Yesterday, I had a bit of a rough, pregnancy hormone related, up and down day. I was just feeling a bit blue. Looking back, I attribute the blues feeling to hunger, because once I ate, I felt much better. Oh and surrender. I called that Realtor yesterday and I also called this homeowner to find out prices. I was feeling really ready to call it quits. Kris and I had a really big discussion that night about it. He even mentioned that maybe it was time to be looking to move out of this area if it is going to be like this. Or to buy. And both of us do not want to buy. Do not want to buy. Burned so bad these two buys, do not want to buy. Won't buy for probably another 5 years. Want a minimum of 10% to put down before we buy. But driving to pick up Ethan, I remembered what pastor was talking about on Sunday about begging.
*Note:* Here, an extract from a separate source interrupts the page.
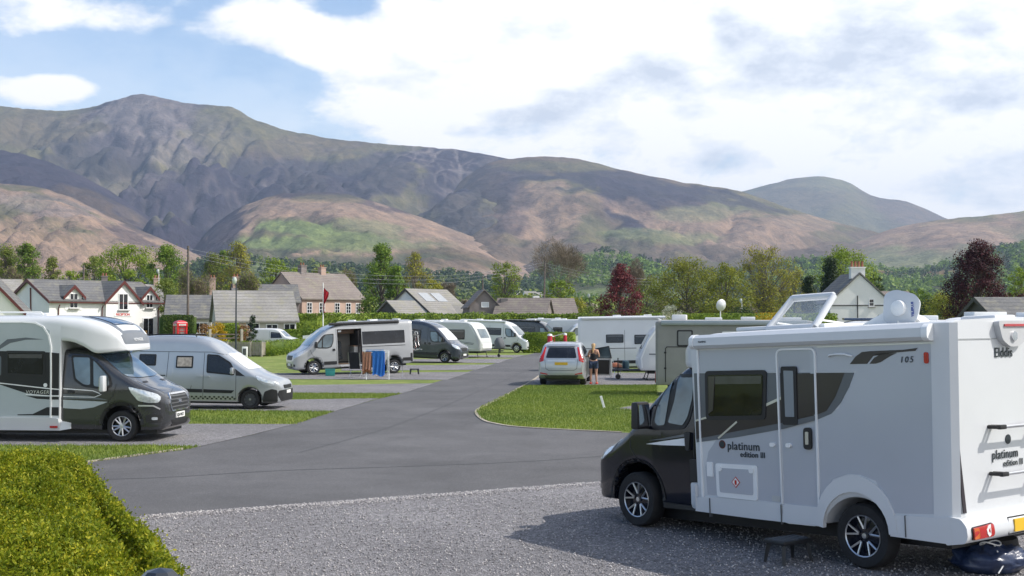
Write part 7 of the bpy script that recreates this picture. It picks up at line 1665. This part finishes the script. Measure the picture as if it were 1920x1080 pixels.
def hill(name,ridge,Y0,Y1,gul=.1,gs=1.,base=OLV,second=HTH_SHADE,thr=.5,spots=(),pw=1.25,cols=300,rows=84,x0=-900,x1=2900,seed=0.,back=.35,scree=.0,foot=0.):
    rx=[p[0] for p in ridge]; ry=[p[1] for p in ridge]; px=np.linspace(x0,x1,cols)
    f=pch([(float(a),float(b_)) for a,b_ in ridge]); ryv=np.array([f(x) for x in px])
    Tn=np.concatenate([np.linspace(0,1,rows),1+np.linspace(.08,1,10)*back]); V=np.empty((len(Tn),cols,3)); C_=np.empty((len(Tn),cols,4)); C_[...,3]=1
    for j,t in enumerate(Tn):
        Y=Y0+(Y1-Y0)*t; 
        for i,x in enumerate(px):
            X=(x-960)/F*Y; zr=max(5.,(600-ryv[i])/F*Y1)
            q=Vector((X*.001*gs,Y*.001*gs,seed)); w_=noise.noise_vector(q*1.3)*.35
            g1=1-abs(noise.noise(Vector((q.x*3.4+w_.x*1.4,q.y*1.15+w_.y,seed+5))))*2; g2=1-abs(noise.noise(Vector((q.x*9+w_.x*4,q.y*3.6+w_.y*2,seed+9))))*2; g3=noise.fractal(q*16,.8,2.1,4); g4=1-abs(noise.noise(Vector((q.x*22+w_.x*9,q.y*10+w_.y*4,seed+13))))*2.2
            if t<=1:
                p=t**pw; bell=4*t*(1-t)
                z=zr*(p*(1-.0)+ -gul*bell*(max(0,g1)**1.7*.85+(max(0,g2)**1.3*.50+max(0,g4)*.16)*(.30+.70*min(1,max(0,(720-x)/260)))) + .020*g3*(.3+bell)) + zr*gul*.45*bell
            else: z=zr*(1-((t-1)/back)**1.4*.75)
            V[j,i]=(X,Y,z-foot*(1-min(1,t))*1.0)
            pyv=600-(z-CH)*F/Y
            n1=noise.fractal(Vector((q.x*1.9,q.y*1.3,seed+20)),.8,2.1,5)*.5+.5; n2=noise.fractal(Vector((q.x*7,q.y*5,seed+31)),.7,2.1,4)*.5+.5
            k=min(1,max(0,(n1-thr)*7+.5)); c=[base[a]*(1-k)+second[a]*k for a in range(3)]
            for (sx,sy,ra,rb,col,wt,*rot) in spots:
                dx=x-sx+ (n2-.5)*ra*1.1; dy=pyv-sy+(n1-.5)*rb*1.5
                if rot: a_=rot[0]; dx,dy=dx*math.cos(a_)+dy*math.sin(a_),-dx*math.sin(a_)+dy*math.cos(a_)
                e=(dx/ra)**2+(dy/rb)**2
                if e<2.2:
                    s=min(1,max(0,(1.15-e)*2.2))*wt; c=[c[a]*(1-s)+col[a]*s for a in range(3)]
            if scree:
                s=min(1,max(max(0,(g2-.84)*7),max(0,(g4-.62)*2.2)*.8))*scree*min(1,max(0,t*2.4-1.0))*min(1,max(.15,n1*3-1.0)); c=[c[a]*(1-s)+SCR[a]*1.15*s for a in range(3)]
            d_=.85+.3*n2; C_[j,i,:3]=[v*d_ for v in c]
    nr=len(Tn); idx=np.arange(nr*cols).reshape(nr,cols); Fq=np.stack([idx[:-1,:-1],idx[:-1,1:],idx[1:,1:],idx[1:,:-1]],-1).reshape(-1,4).astype(np.int32)
    me=bpy.data.meshes.new(name); me.vertices.add(nr*cols); me.vertices.foreach_set('co',V.reshape(-1,3).astype(np.float32).ravel()); me.loops.add(len(Fq)*4); me.loops.foreach_set('vertex_index',Fq.ravel()); me.polygons.add(len(Fq)); me.polygons.foreach_set('loop_start',np.arange(len(Fq),dtype=np.int32)*4)
    me.update(calc_edges=True); ca=me.color_attributes.new('Col','FLOAT_COLOR','POINT'); ca.data.foreach_set('color',C_.reshape(-1).astype(np.float32))
    for p in me.polygons: p.use_smooth=True
    return tag(link(name,me,m=HM),kind='structure'),V
hill('mountain',[(-900,215),(-400,190),(-100,185),(0,195),(80,204),(140,203),(200,188),(240,177),(270,174),(310,182),(350,191),(400,195),(425,197),(470,218),(540,243),(600,254),(700,266),(830,276),(900,285),(960,298),(1100,345),(1300,430),(1500,500),(1700,560),(2900,590)],2300,4700,.21,1.,OLV,HTH_SHADE,.50,
  [(300,250,140,60,SCR,.65),(190,290,110,40,HTH_SHADE,.7),(430,240,90,45,OLV,.6),(560,330,150,55,HTH_SHADE,.85,.2),(700,320,90,45,HTH_SHADE,.8),(790,270,150,18,OLV,.8),(560,270,130,24,BRN,.5),(240,350,90,30,SCR,.35),(60,230,120,40,BRN,.5),(860,370,90,60,HTH_SHADE,.75),(640,400,160,26,OLV,.6)],pw=1.35,scree=.75,cols=560,rows=170,seed=1.3,x0=-300,x1=1800)
hill('fell',[(-900,620),(300,620),(600,560),(700,500),(770,430),(830,370),(880,325),(920,303),(960,295),(1020,291),(1080,296),(1150,312),(1250,334),(1380,355),(1500,395),(1640,433),(1760,462),(1900,510),(2200,590),(2900,620)],2100,4300,.10,1.,BRN,OLV,.52,
  [(1150,340,190,28,HTH_SHADE,.85,.16),(1060,310,120,12,OLV,.8),(1330,370,150,14,HTH_SHADE,.7,.2),(1180,390,70,40,HTH_SHADE,.95,.45),(1010,400,80,50,TAN,.85,.3),(1340,420,190,24,TAN,.8,.12),(1110,375,110,10,TAN,.5,.3),(1300,395,90,14,LGR,.5),(1240,440,100,16,GFD,.45),(930,340,60,40,HTH_SHADE,.6),(960,380,40,60,HTH_SHADE,.5),(1500,420,90,16,TAN,.7)],pw=1.3,cols=420,rows=120,seed=4.1,x0=300,x1=2300)
hill('far_fell',[(-900,640),(1100,620),(1250,400),(1330,372),(1400,356),(1440,345),(1500,332),(1545,329),(1590,340),(1640,367),(1700,376),(1740,392),(1780,410),(1850,432),(2000,470),(2300,560),(2900,600)],5200,7600,.06,.6,OLV,BRN,.5,[(1500,360,90,30,BRN,.5),(1560,345,80,12,LGR,.4)],pw=1.1,cols=220,rows=50,seed=7.7)
hill('left_spur',[(-900,225),(-500,240),(-200,262),(0,280),(60,292),(150,327),(230,372),(300,422),(345,458),(420,520),(520,590),(2900,640)],1900,3500,.11,1.2,HTH_SHADE,BRN,.55,[(60,320,150,24,HTH_SHADE,.9,.3),(180,385,90,24,(.10,.075,.05),.6,.5)],pw=1.2,cols=240,rows=90,x0=-300,x1=640,seed=9.2)
hill('lower_spur',[(-900,300),(-500,312),(-100,332),(0,341),(60,347),(130,367),(200,402),(260,428),(340,462),(420,500),(520,560),(2900,640)],1300,2700,.10,2.2,TAN,OLV,.50,[(60,380,120,16,SCR,.6,.2),(150,470,260,30,TAN,.8),(250,440,60,14,HTH_SHADE,.6,.4),(20,430,90,20,TAN,.6)],pw=1.0,cols=240,rows=100,x0=-300,x1=640,seed=12.5,scree=.3)
hill('tan_shoulder',[(-900,640),(150,620),(300,520),(350,474),(410,412),(470,378),(540,360),(620,358),(700,376),(780,402),(850,428),(950,466),(1010,492),(1100,530),(1250,590),(2900,640)],1700,3200,.07,1.5,TAN,OLV,.56,
  [(560,385,150,26,TAN,.9),(700,410,150,20,TAN,.85,.25),(560,430,90,14,GFD,.9,.1),(520,460,90,12,GFD,.9),(660,455,90,16,GFD,.75),(700,425,80,12,LGR,.7,.15),(780,455,80,14,LGR,.6),(420,420,40,50,HTH_SHADE,.85,-.4),(860,465,110,14,TAN,.7,.25),(380,470,50,24,HTH_SHADE,.9),(820,490,160,20,(.10,.075,.05),.6),(540,364,200,9,HTH_SHADE,.85),(430,398,60,14,HTH_SHADE,.8,-.8),(700,378,90,8,HTH_SHADE,.7,.25),(620,372,90,8,OLV,.6),(600,490,200,18,DGR,.8)],pw=1.05,cols=300,rows=90,x0=100,x1=1400,seed=15.1)
hill('right_fell',[(-900,640),(1300,620),(1450,520),(1560,468),(1620,446),(1680,426),(1760,411),(1850,402),(1920,394),(2050,374),(2300,360),(2900,380)],2300,3900,.09,1.2,LGR,TAN,.50,[(1700,440,80,16,TAN,.8,-.1),(1830,430,90,16,TAN,.7),(1780,410,120,8,OLV,.6)],pw=1.1,cols=260,rows=60,seed=18.4,x0=600)
W1,VW1=hill('wooded_foothill',[(-900,640),(700,605),(880,575),(960,540),(1010,508),(1060,480),(1130,468),(1200,478),(1290,506),(1380,508),(1460,492),(1540,484),(1620,494),(1700,506),(1780,492),(1860,464),(1950,446),(2200,430),(2900,480)],1100,2300,.08,2.5,DGR,GFD,.58,[(1150,480,90,8,BRN,.5),(1400,512,150,10,GFD,.7),(1700,512,110,10,(.20,.10,.06),.7),(1560,500,140,10,GFD,.6)],pw=.95,cols=260,rows=50,x0=500,seed=21.)
W2,VW2=hill('wooded_foothill',[(-900,560),(100,530),(300,505),(420,482),(520,487),(640,498),(760,505),(880,516),(1000,540),(1200,590),(2900,640)],900,1700,.06,3.,DGR,GFD,.55,[(470,500,70,8,GFD,.6),(700,520,110,9,BRN,.6)],pw=.95,cols=260,rows=40,x1=1500,seed=24.)
# distant woodland as one mass of small crowns, standing on the foothills
def far_wood(label,V,pred,n,h0,h1,lm,m_=34):
    PP=[];NN=[];S=[]; R_,C2,_=V.shape; cnt=0
    for _ in range(n*6):
        if cnt>=n: break
        j=random.randrange(0,int(R_*.80)); i=random.randrange(0,C2-1); p=V[j,i]; px=p[0]/p[1]*F+960; py=600-(p[2]-CH)*F/p[1]
        if not (-60<px<1990) or not pred(px,py,p): continue
        cnt+=1; H=random.uniform(h0,h1); W=H*random.uniform(.6,.95); d=rng.normal(0,1,(m_,3)); d/=np.linalg.norm(d,axis=1)[:,None]; q=d*np.array([W/2,W/2,H*.5])*rng.uniform(.6,1.05,(m_,1)); q[:,2]+=H*.5
        PP.append(q+p+np.array([random.uniform(-8,8),random.uniform(-12,12),-1.])); NN.append(d+np.array([0,0,.3])); S.append(np.full(m_,H*.16))
    P=np.vstack(PP);N_=np.vstack(NN); U,V_=rand_axes(len(P),N_,1.,.8,.4); s=np.concatenate(S)[:,None]; tag(quads_mesh('woodland',P,U*s,V_*s,LM[lm]),kind='stuff',label=label)
nf=lambda x,y,s=.004: noise.fractal(Vector((x*s,y*s,3.3)),.8,2.,3)
far_wood('dark green woods on the wooded foothills',VW1,lambda px,py,p:nf(p[0],p[1])>.02,2000,9,15,'green')
far_wood('mid green spring trees on the wooded foothills',VW1,lambda px,py,p:nf(p[0]+900,p[1])>.06,1500,8,14,'dark')
far_wood('dark conifer woods behind the village, left',VW2,lambda px,py,p:nf(p[0],p[1],.006)>-.15,2200,8,13,'dark')
far_wood('pale spring trees behind the village, left',VW2,lambda px,py,p:nf(p[0]+500,p[1],.006)>.02,900,8,12,'olive')
# cottages on the foothill
for o in list(SC.objects):
    if o.get('category')=='house' and o.name.startswith('distant_cottage'):
        best=min(range(VW2.shape[0]),key=lambda j:abs(VW2[j,VW2.shape[1]//2,1]-o.location.y)); row=VW2[best]; i=int(np.argmin(abs(row[:,0]-o.location.x))); o.location.z=row[i,2]-o['_b']
        del o['_b']
# ---------------------------------------------------------------- air
def haze():
    b=bmesh.new(); x0,x1,y0,y1,z0,z1=-6500,8500,-40,8600,-3,905
    box(b,(x0+x1)/2,(y0+y1)/2,(z0+z1)/2,x1-x0,y1-y0,z1-z0)
    m=bpy.data.materials.new('haze'); m.use_nodes=True; nt=m.node_tree; nt.nodes.clear(); o=nt.nodes.new('ShaderNodeOutputMaterial'); v=nt.nodes.new('ShaderNodeVolumePrincipled')
    v.inputs['Color'].default_value=(.58,.74,1.,1); v.inputs['Density'].default_value=HAZE; v.inputs['Anisotropy'].default_value=.2
    nt.links.new(v.outputs[0],o.inputs['Volume']); h=bobj('haze',b,m); tag(h,kind='stuff'); 
HAZE=.000085
haze()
And I realized that I had been begging God to make this rental place work. Make something come available. And obviously that wasn't working begging God. So I said to him "God, I have no idea where you are taking us or where you are moving us, or when it will be, but I know you already have it established, and I am thanking you now for it. You know our situation, we cannot stay in our apt, they need it for the other family, so I thank you for taking care of our family". And I talked about it to my friend, and then it was done, until Kris and I had a pretty good conversation about it, and it wasn't a bickering conversation, it was a "I give up, I don't know what else to do" sort of deal.
This morning, my Jesus calling said to stop complaining to others. It said to take my frustrations to Jesus, because he knows my circumstances, and only he could give me the inner peace my heart was desiring, and by complaining to others, my walk in Christ was damaged. Whew. That kind of hurt. Then my women's devotional (which my bible has M-F and weekends, and I just pick some where in the bible and find the day I am on and read that related scriptures) was about putting on God's armor of protection and facing the enemy. And what piece of armor did I need now more than anything, and it immediately popped into my head, the shield of faith, because I needed to give it over to God, and even when that shield is to heavy to carry, it is big enough to crouch behind. I closed my bible and I again thanked God for my the house he was going to give us. Then I went about my day. Kris called the rental property at lunch time, and get this, they had a unit they just picked up this morning. I literally shoved food down Ethan's throat, loaded him in the car, went and got a money order (and we were running in and out of the store), and rushed over there. And God, you are amazing! The people who skipped out left this house really clean. They had to have just lived clean. Not a single blind was broken, the window sills were clean, granted the floor needed to be vacuumed and mopped and the tub was dirty, I mean, I have seen stuff absolutely revolting (in pics of move outs that I was literally amazed of how bad it was), and these people left it like they were just moving out. Even my friend was amazed how clean and not damaged it was. It was an absolute blessing. I went back to that office and you better believe I left that money on it. I thanked God yesterday and this morning, I was not going to brush off his blessings. And right now I am thanking God for getting the carpet replaced for tile flooring and getting the house ready for move in well before the 1st so we don't have to pay rent in this apartment again. I know he is a great and awesome God, and just like we desire to give our children good things, and things they want, he desires to give us the things of our heart and good things.
Matthew 7:7-11
7 “Ask and it will be given to you; seek and you will find; knock and the door will be opened to you. 8 For everyone who asks receives; the one who seeks finds; and to the one who knocks, the door will be opened.
9 “Which of you, if your son asks for bread, will give him a stone? 10 Or if he asks for a fish, will give him a snake? 11 If you, then, though you are evil, know how to give good gifts to your children, how much more will your Father in heaven give good gifts to those who ask him!